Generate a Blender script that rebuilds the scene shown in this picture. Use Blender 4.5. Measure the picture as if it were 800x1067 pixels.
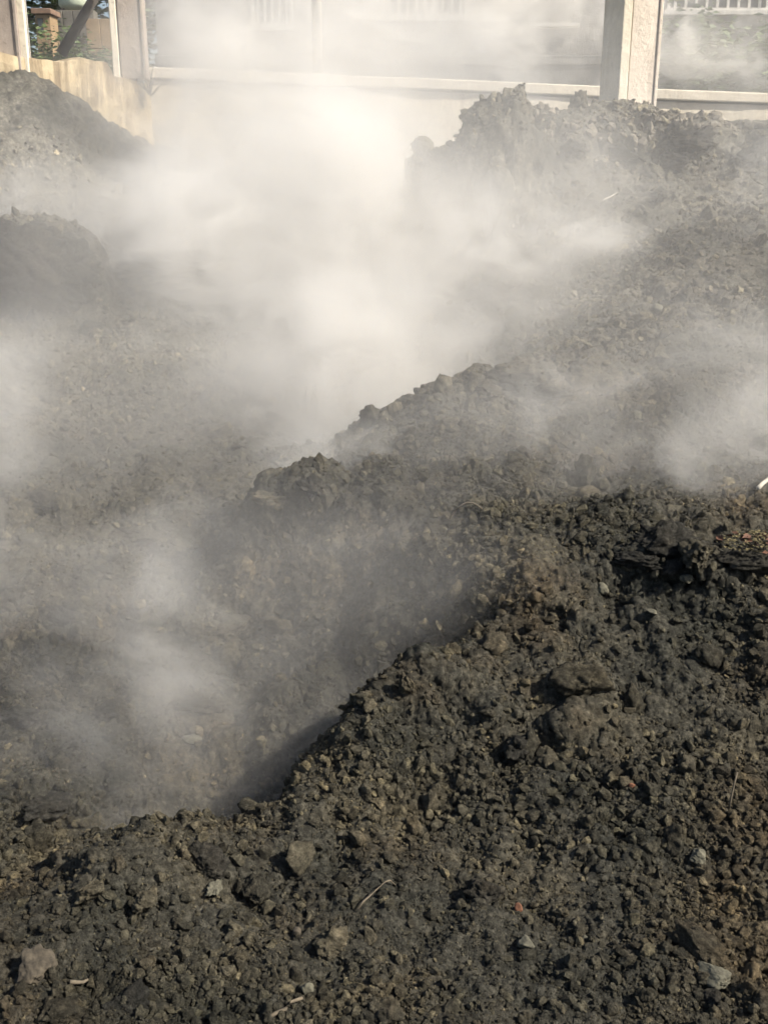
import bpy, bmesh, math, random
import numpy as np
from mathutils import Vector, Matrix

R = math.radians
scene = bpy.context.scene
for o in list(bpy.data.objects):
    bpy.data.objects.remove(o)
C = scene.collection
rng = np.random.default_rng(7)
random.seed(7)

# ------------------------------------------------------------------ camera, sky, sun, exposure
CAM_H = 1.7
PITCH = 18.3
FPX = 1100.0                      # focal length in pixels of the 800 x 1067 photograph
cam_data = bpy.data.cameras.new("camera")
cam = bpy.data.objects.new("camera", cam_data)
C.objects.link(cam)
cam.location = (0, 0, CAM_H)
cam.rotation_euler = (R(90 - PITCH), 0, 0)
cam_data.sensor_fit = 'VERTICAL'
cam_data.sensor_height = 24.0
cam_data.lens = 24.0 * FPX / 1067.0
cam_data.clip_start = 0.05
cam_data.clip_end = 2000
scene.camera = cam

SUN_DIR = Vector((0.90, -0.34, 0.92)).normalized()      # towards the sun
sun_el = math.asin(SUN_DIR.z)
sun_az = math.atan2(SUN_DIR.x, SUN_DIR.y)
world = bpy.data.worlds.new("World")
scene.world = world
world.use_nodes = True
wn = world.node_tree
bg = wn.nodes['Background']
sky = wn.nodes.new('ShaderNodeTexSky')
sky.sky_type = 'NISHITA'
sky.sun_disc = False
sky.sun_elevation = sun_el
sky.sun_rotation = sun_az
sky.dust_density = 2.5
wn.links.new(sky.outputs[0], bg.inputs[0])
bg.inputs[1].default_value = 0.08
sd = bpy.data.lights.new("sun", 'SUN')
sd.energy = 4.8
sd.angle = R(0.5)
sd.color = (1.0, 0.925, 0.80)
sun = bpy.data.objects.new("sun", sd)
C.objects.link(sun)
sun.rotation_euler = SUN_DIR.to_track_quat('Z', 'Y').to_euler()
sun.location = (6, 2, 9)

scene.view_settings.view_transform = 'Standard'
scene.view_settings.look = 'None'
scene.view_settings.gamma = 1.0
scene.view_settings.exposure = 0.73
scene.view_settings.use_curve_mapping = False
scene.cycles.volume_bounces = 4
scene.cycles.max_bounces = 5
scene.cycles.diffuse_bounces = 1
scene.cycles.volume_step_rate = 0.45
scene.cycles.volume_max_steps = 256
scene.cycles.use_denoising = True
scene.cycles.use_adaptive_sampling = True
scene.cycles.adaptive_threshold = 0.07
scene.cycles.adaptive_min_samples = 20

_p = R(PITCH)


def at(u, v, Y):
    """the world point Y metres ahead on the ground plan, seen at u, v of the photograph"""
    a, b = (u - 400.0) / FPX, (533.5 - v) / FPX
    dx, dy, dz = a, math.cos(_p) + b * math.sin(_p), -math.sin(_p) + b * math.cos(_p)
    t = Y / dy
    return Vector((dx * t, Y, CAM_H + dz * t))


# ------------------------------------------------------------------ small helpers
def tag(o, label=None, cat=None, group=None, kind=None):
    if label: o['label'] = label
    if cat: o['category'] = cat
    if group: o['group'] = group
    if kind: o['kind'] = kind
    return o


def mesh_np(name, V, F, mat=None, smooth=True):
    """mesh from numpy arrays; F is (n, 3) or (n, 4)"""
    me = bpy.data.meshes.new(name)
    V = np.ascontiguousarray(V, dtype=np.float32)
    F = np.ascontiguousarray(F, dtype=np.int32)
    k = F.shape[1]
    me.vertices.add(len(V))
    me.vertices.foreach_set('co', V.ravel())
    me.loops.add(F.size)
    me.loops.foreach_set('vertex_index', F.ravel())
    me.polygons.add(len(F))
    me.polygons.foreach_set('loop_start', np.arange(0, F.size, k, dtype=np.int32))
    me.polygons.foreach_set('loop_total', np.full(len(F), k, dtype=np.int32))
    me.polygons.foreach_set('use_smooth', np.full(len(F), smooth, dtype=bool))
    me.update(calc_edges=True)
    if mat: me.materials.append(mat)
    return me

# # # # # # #

# What to produce
Which lines hold the word "pixels"? Copy all of them.

# Response to this exercise
Generate a Blender script that rebuilds the scene shown in this picture. Use Blender 4.5. Measure the picture as if it were 800x1067 pixels.
FPX = 1100.0                      # focal length in pixels of the 800 x 1067 photograph